Task statement: Each line that holds the word "pixels" should be returned.

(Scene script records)
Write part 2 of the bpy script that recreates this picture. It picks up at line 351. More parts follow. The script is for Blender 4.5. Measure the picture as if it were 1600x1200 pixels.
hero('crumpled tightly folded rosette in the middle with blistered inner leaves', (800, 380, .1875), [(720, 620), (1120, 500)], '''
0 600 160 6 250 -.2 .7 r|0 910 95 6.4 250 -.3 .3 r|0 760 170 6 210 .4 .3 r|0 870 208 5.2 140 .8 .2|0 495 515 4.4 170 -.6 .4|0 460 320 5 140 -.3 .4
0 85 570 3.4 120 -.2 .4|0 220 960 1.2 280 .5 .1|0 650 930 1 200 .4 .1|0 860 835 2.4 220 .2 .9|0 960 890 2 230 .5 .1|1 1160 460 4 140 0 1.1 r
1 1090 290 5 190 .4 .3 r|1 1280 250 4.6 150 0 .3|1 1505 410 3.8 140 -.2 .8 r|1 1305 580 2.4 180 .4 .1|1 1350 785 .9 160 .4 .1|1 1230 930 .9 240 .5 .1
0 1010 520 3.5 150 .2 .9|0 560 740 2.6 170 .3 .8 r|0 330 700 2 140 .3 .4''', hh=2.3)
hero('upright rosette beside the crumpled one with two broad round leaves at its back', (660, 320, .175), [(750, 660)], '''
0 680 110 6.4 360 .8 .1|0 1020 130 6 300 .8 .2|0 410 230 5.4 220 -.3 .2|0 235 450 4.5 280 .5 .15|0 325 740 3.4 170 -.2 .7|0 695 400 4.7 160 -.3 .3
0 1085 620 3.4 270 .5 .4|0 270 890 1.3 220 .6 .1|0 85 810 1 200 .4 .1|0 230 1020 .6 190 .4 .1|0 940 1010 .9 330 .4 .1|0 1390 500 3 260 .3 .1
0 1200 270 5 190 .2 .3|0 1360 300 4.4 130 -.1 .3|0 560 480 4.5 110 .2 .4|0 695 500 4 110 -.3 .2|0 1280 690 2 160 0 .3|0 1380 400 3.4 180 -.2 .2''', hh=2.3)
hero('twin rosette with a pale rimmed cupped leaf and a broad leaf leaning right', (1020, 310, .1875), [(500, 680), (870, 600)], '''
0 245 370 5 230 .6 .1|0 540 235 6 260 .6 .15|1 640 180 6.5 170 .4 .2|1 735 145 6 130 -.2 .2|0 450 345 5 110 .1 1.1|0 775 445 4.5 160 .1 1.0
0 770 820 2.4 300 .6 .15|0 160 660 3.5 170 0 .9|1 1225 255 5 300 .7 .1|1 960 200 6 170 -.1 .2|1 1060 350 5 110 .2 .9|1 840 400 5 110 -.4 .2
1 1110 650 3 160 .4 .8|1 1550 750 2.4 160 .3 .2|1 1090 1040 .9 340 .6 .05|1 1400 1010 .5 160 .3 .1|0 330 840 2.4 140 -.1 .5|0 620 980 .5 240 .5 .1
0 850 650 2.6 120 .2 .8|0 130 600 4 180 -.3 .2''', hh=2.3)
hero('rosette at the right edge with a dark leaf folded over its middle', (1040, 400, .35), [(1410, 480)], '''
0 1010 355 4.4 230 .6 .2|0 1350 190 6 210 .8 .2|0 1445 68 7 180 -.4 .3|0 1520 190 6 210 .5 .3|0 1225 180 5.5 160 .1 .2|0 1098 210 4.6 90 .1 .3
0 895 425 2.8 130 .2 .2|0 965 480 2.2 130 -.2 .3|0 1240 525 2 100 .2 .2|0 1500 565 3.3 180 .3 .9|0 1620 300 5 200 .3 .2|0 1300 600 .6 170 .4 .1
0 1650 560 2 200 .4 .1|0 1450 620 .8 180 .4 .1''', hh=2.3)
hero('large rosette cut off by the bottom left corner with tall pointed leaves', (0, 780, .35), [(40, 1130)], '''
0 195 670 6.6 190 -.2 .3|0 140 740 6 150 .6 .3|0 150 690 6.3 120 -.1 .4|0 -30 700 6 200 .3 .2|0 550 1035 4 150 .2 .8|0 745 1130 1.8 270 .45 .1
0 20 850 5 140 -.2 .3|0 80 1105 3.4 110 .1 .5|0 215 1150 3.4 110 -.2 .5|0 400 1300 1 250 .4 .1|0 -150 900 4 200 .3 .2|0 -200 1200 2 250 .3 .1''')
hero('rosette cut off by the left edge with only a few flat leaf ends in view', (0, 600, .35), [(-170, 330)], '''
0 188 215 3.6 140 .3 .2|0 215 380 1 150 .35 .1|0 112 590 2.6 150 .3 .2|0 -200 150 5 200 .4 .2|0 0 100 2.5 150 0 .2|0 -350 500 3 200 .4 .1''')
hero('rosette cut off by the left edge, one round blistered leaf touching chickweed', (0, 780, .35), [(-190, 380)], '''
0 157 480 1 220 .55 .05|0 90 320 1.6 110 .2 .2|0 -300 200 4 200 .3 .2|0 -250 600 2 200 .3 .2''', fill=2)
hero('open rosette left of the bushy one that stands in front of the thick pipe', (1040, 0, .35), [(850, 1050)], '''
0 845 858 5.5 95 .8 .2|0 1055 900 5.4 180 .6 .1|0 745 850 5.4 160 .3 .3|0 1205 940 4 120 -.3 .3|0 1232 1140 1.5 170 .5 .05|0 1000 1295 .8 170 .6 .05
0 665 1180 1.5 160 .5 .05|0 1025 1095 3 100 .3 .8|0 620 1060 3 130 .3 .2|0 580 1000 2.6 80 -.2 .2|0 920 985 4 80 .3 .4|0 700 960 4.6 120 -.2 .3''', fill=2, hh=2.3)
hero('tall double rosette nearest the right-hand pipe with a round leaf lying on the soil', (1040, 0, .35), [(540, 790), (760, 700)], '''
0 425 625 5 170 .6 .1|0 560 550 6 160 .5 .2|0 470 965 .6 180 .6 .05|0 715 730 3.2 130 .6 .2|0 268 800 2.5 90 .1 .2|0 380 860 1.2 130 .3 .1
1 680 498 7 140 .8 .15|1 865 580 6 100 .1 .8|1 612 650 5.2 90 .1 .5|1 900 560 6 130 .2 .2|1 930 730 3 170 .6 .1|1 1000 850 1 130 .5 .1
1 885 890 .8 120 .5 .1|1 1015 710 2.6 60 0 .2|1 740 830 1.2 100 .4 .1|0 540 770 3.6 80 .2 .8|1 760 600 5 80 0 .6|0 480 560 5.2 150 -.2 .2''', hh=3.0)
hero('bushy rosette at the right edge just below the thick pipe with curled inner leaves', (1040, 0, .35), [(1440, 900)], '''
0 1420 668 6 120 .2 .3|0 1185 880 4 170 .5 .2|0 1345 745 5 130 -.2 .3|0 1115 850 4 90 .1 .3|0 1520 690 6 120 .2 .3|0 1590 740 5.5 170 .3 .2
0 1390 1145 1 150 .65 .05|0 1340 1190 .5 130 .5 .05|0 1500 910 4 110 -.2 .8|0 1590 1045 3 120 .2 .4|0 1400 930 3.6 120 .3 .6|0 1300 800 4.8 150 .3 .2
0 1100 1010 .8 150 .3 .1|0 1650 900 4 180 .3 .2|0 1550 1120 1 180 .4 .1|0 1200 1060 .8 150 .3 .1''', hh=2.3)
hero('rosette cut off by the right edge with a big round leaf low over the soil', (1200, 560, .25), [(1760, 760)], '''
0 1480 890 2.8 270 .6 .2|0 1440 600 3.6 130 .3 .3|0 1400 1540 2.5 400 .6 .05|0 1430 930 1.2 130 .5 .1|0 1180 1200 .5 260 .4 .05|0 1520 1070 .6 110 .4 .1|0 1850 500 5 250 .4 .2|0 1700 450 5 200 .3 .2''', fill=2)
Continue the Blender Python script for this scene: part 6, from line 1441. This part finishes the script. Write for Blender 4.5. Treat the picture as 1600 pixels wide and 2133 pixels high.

Exercise response:
Write part 2 of the bpy script that recreates this picture. It picks up at line 351. More parts follow. The script is for Blender 4.5. Measure the picture as if it were 1600x1200 pixels.
Continue the Blender Python script for this scene: part 6, from line 1441. This part finishes the script. Write for Blender 4.5. Treat the picture as 1600 pixels wide and 2133 pixels high.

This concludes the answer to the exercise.